Born in Los Angeles in the 1950s to immigrant parents from Poland and Russia, Hyman became a ballet-obsessed teenager at Santa Monica High School, studying on scholarship at the Beverly Hills studio of Tatiana Riabouchinska (one of George Balanchine’s “baby ballerinas,” who danced with the Ballets Russes de Monte Carlo). There, he says, “I was excited to clean up Juliet Prowse’s poodle piddle, and to be around legends like Cyd Charisse, Ray Bolger, Leslie Caron, and Anton Dolin.”

A stint in an ill-fated musical version of Gone With the Wind got Hyman his Equity card. He later performed with Lee Theodore’s American Dance Machine and bounced from coast to coast in an effort to find just the right medium for the tales bottled up inside him. Paul Sills, a Second City founder who developed the idea of story theater — a technique that improvises plays from myths and folk tales — was a powerful influence, Hyman says, introducing him to “the idea that you could create an entire world and tell a story just using your body. I started creating narrative solo pieces using text and movement. I ran away to San Francisco, completely stopped dancing, did fifteen years of temping, and wrote plays. I didn’t actually think I would ever move or dance again. I wanted to be a really good playwright.” His work has since been produced across the country, and he’s performed with some of New York’s leading avant-garde theatermakers, including David Herskovits and Mac Wellman.

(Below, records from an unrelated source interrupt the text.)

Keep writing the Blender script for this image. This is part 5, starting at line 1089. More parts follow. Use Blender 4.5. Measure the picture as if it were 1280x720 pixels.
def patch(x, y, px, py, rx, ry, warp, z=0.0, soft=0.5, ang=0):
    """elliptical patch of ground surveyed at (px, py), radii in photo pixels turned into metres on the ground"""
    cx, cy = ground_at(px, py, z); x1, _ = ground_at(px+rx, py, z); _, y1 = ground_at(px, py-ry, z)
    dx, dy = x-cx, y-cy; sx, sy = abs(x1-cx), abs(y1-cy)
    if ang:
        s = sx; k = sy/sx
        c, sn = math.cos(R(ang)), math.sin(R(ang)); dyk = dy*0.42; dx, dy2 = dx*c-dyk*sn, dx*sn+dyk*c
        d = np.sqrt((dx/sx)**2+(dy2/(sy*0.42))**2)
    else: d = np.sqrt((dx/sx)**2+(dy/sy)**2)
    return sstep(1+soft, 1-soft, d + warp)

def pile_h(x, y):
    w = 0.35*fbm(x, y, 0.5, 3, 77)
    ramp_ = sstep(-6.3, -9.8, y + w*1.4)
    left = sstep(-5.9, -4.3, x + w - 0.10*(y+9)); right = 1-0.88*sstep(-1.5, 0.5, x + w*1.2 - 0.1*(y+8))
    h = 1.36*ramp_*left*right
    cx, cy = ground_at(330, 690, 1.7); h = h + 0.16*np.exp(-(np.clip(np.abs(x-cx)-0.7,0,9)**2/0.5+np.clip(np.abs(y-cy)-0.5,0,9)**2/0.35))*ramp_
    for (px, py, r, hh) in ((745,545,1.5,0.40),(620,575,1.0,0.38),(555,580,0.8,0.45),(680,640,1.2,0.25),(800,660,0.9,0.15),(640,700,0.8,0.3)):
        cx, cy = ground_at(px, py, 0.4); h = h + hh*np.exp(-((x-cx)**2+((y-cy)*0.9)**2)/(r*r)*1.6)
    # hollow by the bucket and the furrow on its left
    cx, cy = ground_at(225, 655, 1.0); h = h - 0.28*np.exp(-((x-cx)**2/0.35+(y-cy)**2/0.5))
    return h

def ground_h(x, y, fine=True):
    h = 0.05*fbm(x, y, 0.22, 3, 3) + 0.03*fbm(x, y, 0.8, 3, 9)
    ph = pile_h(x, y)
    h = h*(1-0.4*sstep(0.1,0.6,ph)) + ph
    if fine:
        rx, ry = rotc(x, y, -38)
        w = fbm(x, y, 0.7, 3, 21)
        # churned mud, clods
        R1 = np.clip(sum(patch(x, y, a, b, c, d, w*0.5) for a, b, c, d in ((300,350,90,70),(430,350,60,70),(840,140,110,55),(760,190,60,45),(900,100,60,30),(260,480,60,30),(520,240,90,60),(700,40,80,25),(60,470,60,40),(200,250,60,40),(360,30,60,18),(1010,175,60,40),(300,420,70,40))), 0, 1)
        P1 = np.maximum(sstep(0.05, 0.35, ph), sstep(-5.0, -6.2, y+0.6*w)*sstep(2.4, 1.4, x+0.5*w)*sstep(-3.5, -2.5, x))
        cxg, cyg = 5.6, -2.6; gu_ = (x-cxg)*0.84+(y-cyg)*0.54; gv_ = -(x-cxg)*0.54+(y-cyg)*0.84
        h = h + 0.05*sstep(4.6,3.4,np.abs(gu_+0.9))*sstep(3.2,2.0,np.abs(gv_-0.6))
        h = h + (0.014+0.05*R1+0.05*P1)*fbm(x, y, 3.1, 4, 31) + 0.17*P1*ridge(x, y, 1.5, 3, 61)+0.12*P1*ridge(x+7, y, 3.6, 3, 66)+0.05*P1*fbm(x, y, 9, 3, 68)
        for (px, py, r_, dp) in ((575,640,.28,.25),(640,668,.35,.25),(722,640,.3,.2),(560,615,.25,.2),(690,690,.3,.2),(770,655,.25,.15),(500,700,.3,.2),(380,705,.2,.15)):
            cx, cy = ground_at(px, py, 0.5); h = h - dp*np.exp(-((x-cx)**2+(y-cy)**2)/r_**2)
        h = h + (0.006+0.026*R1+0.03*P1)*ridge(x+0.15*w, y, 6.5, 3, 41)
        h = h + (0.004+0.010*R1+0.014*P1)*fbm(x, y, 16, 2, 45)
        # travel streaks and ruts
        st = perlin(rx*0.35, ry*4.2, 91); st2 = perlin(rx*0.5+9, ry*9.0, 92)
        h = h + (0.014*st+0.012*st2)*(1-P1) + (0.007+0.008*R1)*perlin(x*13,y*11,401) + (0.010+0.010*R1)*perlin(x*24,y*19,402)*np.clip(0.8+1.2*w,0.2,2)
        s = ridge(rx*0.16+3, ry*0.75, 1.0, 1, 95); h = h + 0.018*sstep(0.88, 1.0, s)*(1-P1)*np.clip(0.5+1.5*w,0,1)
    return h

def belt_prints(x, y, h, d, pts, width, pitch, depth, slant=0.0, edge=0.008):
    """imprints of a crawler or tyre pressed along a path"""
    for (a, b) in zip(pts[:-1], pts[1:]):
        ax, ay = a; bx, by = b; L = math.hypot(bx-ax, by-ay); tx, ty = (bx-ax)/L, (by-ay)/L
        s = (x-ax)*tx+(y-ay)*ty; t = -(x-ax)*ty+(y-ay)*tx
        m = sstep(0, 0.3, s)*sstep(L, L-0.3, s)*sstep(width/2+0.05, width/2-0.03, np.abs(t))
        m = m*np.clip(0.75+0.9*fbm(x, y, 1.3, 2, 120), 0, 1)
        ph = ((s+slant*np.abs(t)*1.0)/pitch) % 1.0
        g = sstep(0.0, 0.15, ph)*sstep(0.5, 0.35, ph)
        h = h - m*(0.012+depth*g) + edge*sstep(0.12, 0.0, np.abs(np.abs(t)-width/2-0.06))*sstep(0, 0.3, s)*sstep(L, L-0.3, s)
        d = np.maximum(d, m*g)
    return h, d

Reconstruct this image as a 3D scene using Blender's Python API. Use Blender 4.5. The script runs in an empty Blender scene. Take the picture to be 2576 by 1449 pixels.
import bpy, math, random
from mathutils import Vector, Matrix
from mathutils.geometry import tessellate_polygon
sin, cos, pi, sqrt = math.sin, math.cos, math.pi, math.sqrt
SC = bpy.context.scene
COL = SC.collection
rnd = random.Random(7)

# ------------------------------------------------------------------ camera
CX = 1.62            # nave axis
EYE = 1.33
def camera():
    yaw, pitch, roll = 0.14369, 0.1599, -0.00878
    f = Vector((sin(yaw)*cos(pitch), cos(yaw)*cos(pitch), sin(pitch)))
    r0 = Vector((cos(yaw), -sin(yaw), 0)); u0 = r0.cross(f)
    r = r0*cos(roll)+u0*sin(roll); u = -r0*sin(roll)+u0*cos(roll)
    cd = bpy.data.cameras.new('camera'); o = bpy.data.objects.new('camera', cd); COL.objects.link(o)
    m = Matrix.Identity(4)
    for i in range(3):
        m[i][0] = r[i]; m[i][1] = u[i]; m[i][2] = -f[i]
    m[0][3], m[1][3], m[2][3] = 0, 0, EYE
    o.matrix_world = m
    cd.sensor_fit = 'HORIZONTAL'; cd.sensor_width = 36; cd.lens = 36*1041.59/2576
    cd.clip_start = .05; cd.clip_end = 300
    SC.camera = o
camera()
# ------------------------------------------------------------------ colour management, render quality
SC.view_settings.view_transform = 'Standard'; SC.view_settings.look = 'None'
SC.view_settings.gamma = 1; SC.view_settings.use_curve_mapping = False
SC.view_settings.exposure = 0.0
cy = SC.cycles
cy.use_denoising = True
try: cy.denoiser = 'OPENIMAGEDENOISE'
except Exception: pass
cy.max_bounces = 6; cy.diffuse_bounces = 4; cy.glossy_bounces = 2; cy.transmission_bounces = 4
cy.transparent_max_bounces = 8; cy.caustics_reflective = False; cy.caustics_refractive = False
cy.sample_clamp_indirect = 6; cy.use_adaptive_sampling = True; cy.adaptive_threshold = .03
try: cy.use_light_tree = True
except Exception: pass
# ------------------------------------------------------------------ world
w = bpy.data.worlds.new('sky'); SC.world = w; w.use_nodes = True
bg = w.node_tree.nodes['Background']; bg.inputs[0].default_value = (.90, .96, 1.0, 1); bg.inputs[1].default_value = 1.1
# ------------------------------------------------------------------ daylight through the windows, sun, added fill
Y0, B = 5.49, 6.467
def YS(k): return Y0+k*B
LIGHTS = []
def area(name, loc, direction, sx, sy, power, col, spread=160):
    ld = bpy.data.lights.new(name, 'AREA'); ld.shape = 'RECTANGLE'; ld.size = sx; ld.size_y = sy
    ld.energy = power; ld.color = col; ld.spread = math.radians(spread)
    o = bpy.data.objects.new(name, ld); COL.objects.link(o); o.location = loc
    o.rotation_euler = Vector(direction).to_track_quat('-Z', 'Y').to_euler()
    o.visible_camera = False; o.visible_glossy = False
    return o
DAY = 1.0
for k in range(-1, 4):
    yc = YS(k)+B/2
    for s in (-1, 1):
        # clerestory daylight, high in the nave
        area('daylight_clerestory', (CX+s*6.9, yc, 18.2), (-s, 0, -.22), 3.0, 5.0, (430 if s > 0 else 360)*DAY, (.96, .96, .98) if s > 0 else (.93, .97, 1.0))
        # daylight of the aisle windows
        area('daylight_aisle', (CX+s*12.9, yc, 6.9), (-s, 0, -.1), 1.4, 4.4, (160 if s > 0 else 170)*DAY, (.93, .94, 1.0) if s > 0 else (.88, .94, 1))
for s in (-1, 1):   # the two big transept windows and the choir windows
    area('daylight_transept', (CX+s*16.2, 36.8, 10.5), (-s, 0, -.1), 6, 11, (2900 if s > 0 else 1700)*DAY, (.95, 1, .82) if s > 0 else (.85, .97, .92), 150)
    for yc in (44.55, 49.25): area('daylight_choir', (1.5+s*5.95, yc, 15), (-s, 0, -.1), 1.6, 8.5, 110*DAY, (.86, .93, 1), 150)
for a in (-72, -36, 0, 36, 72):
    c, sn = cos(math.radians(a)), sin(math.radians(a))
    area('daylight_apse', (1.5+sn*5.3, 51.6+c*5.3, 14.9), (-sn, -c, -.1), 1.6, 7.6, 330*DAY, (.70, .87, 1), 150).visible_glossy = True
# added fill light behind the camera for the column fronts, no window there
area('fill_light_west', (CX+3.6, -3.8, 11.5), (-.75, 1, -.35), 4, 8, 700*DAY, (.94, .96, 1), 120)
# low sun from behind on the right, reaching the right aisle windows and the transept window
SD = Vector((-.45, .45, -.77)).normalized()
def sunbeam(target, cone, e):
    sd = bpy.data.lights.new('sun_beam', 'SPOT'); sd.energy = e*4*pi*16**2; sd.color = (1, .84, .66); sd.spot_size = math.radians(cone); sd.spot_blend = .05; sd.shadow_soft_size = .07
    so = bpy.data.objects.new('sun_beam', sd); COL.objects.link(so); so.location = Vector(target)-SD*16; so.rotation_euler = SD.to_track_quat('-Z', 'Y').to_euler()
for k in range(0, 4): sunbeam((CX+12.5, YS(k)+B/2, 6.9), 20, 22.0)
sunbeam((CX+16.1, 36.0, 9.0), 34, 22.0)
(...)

Hyman started making The Mar Vista in 2000, at the Millay Colony in Sullivan County, later returning to New York — “the only place I ever wanted to be” — to earn his MFA in dance at Sarah Lawrence, where he began developing the piece, originally a solo, for a group of students. “[The Sarah Lawrence faculty] really wanted me to be able to show, explain, pass on what I was doing to other young bodies,” he says. Some of those bodies will now perform in the finished work, starting next month.